From R.L. Dabney’s Sacred Rhetoric (Or A Course of Lectures on Preaching):
“Opposers should always be treated with fairness and courtesy, except where their own insolence or wickedness demands chastisement.
One application of this maxim is to teach us abstinence from the use of controversial phrases, party names, and all the old war-cries of polemic discussion. The preacher should rarely assault, by name, a rival denomination of Christians. If, for instance, a Presbyterian pastor begins:
“Methodists teach that a true believer may totally and finally fall away from a state of grace: this I shall now refute,”
every person of that persuasion in the house will naturally feel as though he were personally assailed.”
It is evident from reading the book of Galatians that the apostle Paul gave a vigorous stiff-arm to the advice of this Satanic Southern Presbyterian Sage. If Dabney would desire consistency in his polemic against the apostle Paul he might gently chastise him for railing against “a rival denomination of Christians” (cf. Galatians 1:8-9, 5:1-4).
More sage advice from Dabney:
“But had this pastor advanced the opposite doctrine, so explained as to free it from odious misconceptions, in a didactic mode and temper, making only a respectful general reference to an honest difference of judgment upon it among the recognized followers of Christ, every fair-minded adherent of Wesley would have listened without offence, and would have come away with the pleasing impression that Christians were not so far asunder upon this vexed question as he had supposed.”
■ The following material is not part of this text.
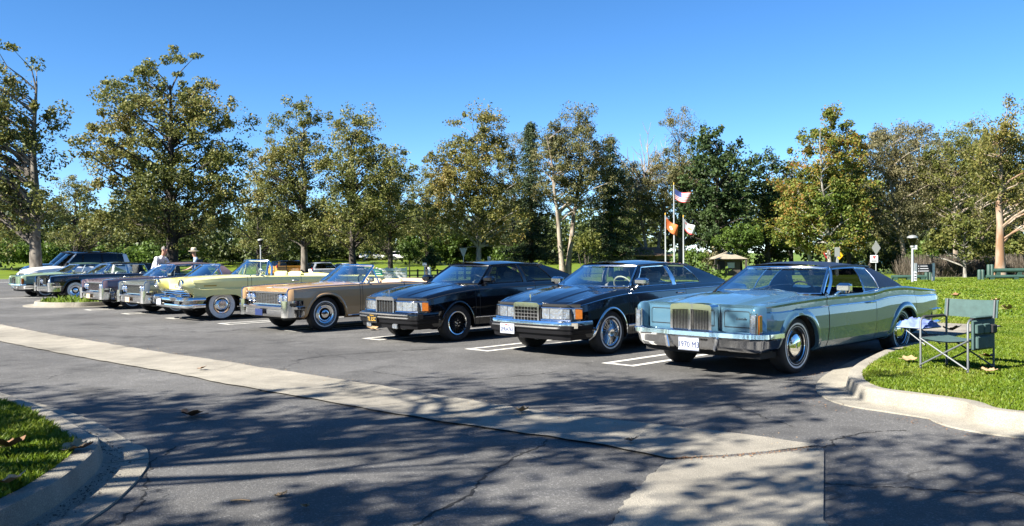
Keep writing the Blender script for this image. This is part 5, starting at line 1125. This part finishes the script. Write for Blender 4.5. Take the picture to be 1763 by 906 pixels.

Dabney considers those who “teach that a true believer may totally and finally fall away from a state of grace” to be “recognized followers of Christ.” If Calvinists like Dabney consider self-righteous adherents of justification by human effort to be “recognized followers of Christ” then indeed Dabney and certain Wesleyan Methodists “are not so far asunder” on any particular doctrine (at least “not so far asunder” to prevent a promiscuous embrace of koinonia among brothers in Satan).
Dabney continues:
“It is very much due to the observance of this simple rule that wise pastors (without infidelity to truth) preserve pleasant relations with other communions, hold their own ground triumphantly against encroachments, and even win accessions, without awakening denominational strife. And it is usually the rash contempt of this easy caution which plunges others into unseemly and mischievous rivalries” (R.L. Dabney, Sacred Rhetoric).
Unseemly and mischievous rivalries among bickering brothers in Satan (e.g., Augustus Toplady vs. John Wesley; George Whitefield vs. John Wesley).
In describing the godly integrity of Daniel inside the lions’ den one Australian writer used the acrostic D.W.A.M. to say that “Daniel was a mosher.” Perhaps an apt acrostic for the ungodly and cantankerous John Wesley would be W.W.A.B. — “Wesley was a belligerent.”